Yeah, I’ve got a very clear vision on how I want my next record to sound, and message, of the energy I want it to have, and I’ve got to do quite a lot of work to get there. I’ve written a lot of songs. I mean, I could easily release a record that I’d be happy with in terms of having good songs, I’ve got enough good songs to put on the record, but it’s not the sole record I want to make. So I’ve got to do a lot more work now because I’ve realized where I want to go and I’ve got like about 50 percent of it made.

So it will be pretty different from Hobo?

I’m not sure yet. Perhaps, but that’s something you can only really discover when you get into the studio. All the different ingredients have a factor into the sound of the record.

Your songs on Hobo take such common aspects of life without being cheesy. Like your song, “Like a Hobo.” I never expected to hear somebody singing a metaphor about being a hobo.

I’m glad you saw it as a metaphor, because a lot of people often people confuse it as me talking about being a hobo, which I’m not, other than I travel a lot.

Right. You’ve traveled a lot in the past, so how has that affected your music?

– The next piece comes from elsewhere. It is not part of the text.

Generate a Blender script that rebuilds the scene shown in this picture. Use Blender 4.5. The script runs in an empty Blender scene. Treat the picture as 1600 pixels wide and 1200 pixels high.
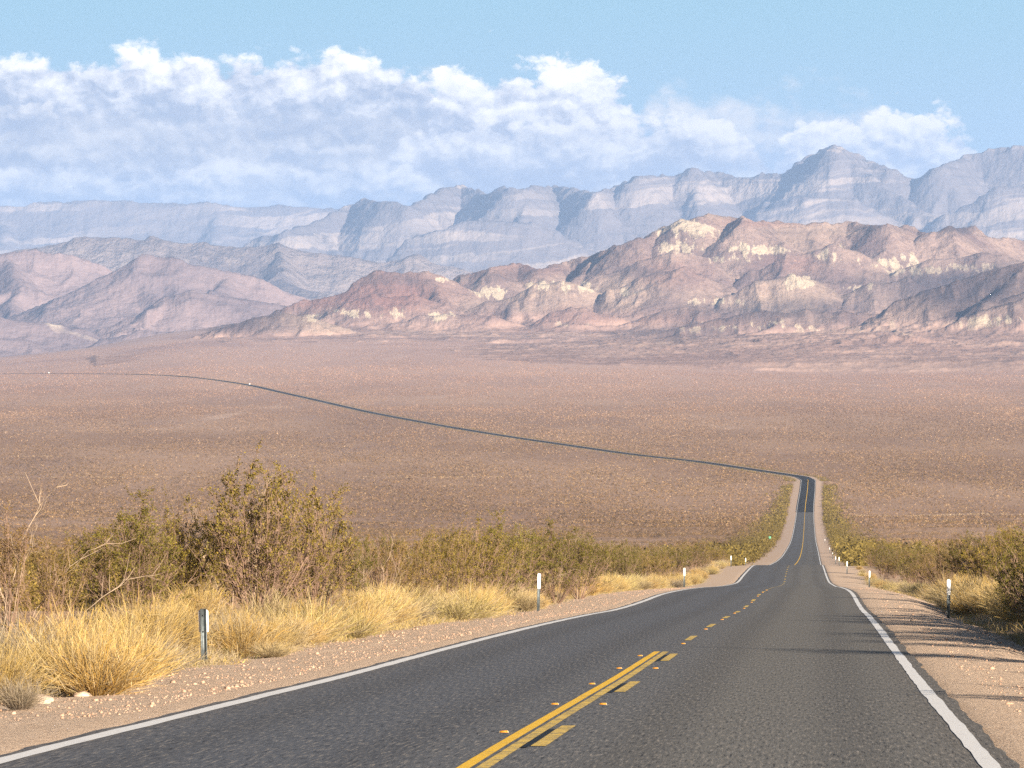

I don’t know that it’s really affected my music that much other than I’ve been exposed to things, people and music that I wouldn’t have had I stayed in one place. But having said that, these days you’ve got access to anything anywhere, like you could actually travel further and go to more exotic places in your own imagination than you could by actually going somewhere. But the difference is traveling challenges a lot of your preconceptions of the world. That’s why I like to get to the basics of things, there are fundamental needs and desires that humans have which you can’t argue with, you can’t try to change, we all need to eat and piss and shit and have sex and we’re all going to die and they’re just fundamental rules of life, it’s just how people do it, it changes. So that’s when you learn from traveling, that’s what you realize you’re not as ignorant as you might be. But it comes down to education as well if you’ve got the right education, but it’s a good way of confirming certain things or changing your ideas.